The book teaches you how to write a 3D software rasterizer from first principles. The first part of the book is nothing but a well written linear algebra primer. The book then assumes you have nothing but a C++ compiler and a pointer to the frame buffer like you might get using SDL.

Unfortunately the book appears to be out of print, and the APIs used are a bit out of date at this point (Win32 and old DirectX used to set up a window w/ a frame buffer ptr).

All the same, I would still highly recommend it to anyone who wants to understand the foundations of 3D math and fixed function rendering pipelines.

4 comments

Another tutorial from first principles. https://github.com/ssloy/tinyrenderer/wiki
Seems to be the same author, but an earlier book?
This is a PDF of the 1st edition of another book by the same author. There is a 2nd edition, which is an excellent but outdated text covering 2D game programming.
Thanks for the recommendation, I'll see if I can find a copy somewhere.
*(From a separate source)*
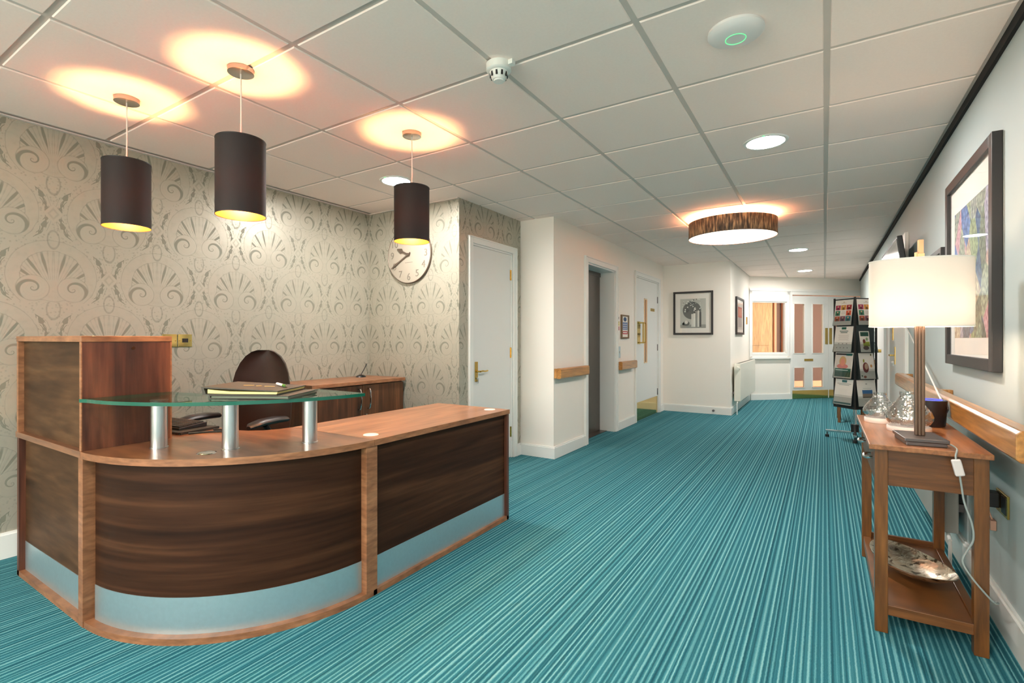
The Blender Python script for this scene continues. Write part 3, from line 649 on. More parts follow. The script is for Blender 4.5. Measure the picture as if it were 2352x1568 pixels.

But I think the 12-yo-me wouldn't have bought a book and certainly wouldn't have appreciated one that starts with a linear algebra primer (no matter how well written).

Really, what I would've needed back then would've been a relatively short tutorial somewhere online, preferrably one that doesn't require me to start with linear algebra. Just the basic arithmetic I was familiar with back then. Maybe I will indeed have to try write one now some day.

Short enough that it would be easy for people to contribute translations. Indeed, a math heavy book in English would've been totally inappropriate.

I just had the Asphyxia Demotutorials (look them up on one of those oldskool textfiles websites, maybe it's exactly what you are referring to? except of course the bits were they also learn you Turbo Pascal and ASM :p) But the arithmetic, goniometry (trigonometry?) and geometry were the hard parts, which I learned in school, but were still tricky (because I liked learning, not memorizing formulas).

Linear algebra was the new and easy part. You don't need matrix inversions, eigenvectors or triangular decompositions or any of the complex Linear Algebra stuff. It's just vector math. And you probably already know arrays. It's merely a notational convenience when you recognize that you're doing the exact same operations on three x,y,z-variables all the time.

When I saw it first as a teenager I was like "hey that's clever, lots less to write!" (when working out formulas on pen and paper, not having to write everything thrice, yay!).

That sounds like a perfect way to satisfy my curiosity! I've been considering writing a software rasterizer for the fun of it. Thanks for the recommendation; I'll keep a look out for it too.